THORNHEDGE BY T. KINGFISHER
Thornhedge by T. KingfisherMy rating: 4 of 5 stars
THORNHEDGE | T. KINGFISHER
NOT ALL CURSES SHOULD BE BROKEN
A retelling of “Sleeping Beauty”, but what if the princess was the villain?
The Premise
At the heart of this story is Toadling, a small, toad-shaped fairy-touched woman who has spent two hundred years guarding a hedge of thorns around a ruined tower. Inside that tower sleeps a princess. Everyone who passes by assumes they know this story already.
They don't.
Toadling isn't the villain of someone else's fairy tale. She's the one who put the thorns there in the first place, and she has very good reasons for never wanting anyone to wake what's sleeping inside.
The Dance Between the Knight and Toadling
This is where the book truly shines, and where I found myself the most invested.
A knight named Halim stumbles into Toadling's centuries-long vigil, and what unfolds between them is absolutely lovely. He's not handsome in any dramatic or sweeping way. He’s a little hollow-cheeked, a little broke, very fond of his mother, and he apologizes when he swears. (Sounds swoony to me!) He's curious about Toadling in a way that isn't predatory or possessive. He just... wants to know her.
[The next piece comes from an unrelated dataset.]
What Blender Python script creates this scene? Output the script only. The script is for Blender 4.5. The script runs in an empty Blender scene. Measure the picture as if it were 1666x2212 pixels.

Watching the two of them circle each other—her wariness, his patience, the slow unspooling of trust—was genuinely the heart of the book for me. Every scene between them, I wanted more.
Where It Lost a Little Steam
I have to be honest: the flashbacks and backstory sections, while necessary to understand who Toadling is and how she ended up guarding the hedge, slowed the momentum down for me. I found myself wanting to get back to the present, back to the fire-lit conversations between her and Halim, rather than lingering in the past.
It's not that the backstory is poorly written. T. Kingfisher's prose is gorgeous throughout, and Toadling's history with the greenteeth who raised her is genuinely strange and affecting. I just kept feeling the pull back toward the dance happening in the present.
My Rating: 4/5
For me, 5 stars means I can't stop thinking about a book for a week, and I'd recommend it to absolutely everyone without hesitation. Thornhedge didn't quite hit that bar, but 4 stars, for me, means I really enjoyed the ride. It was pleasurable, start to finish, and the central relationship alone made it worth every page.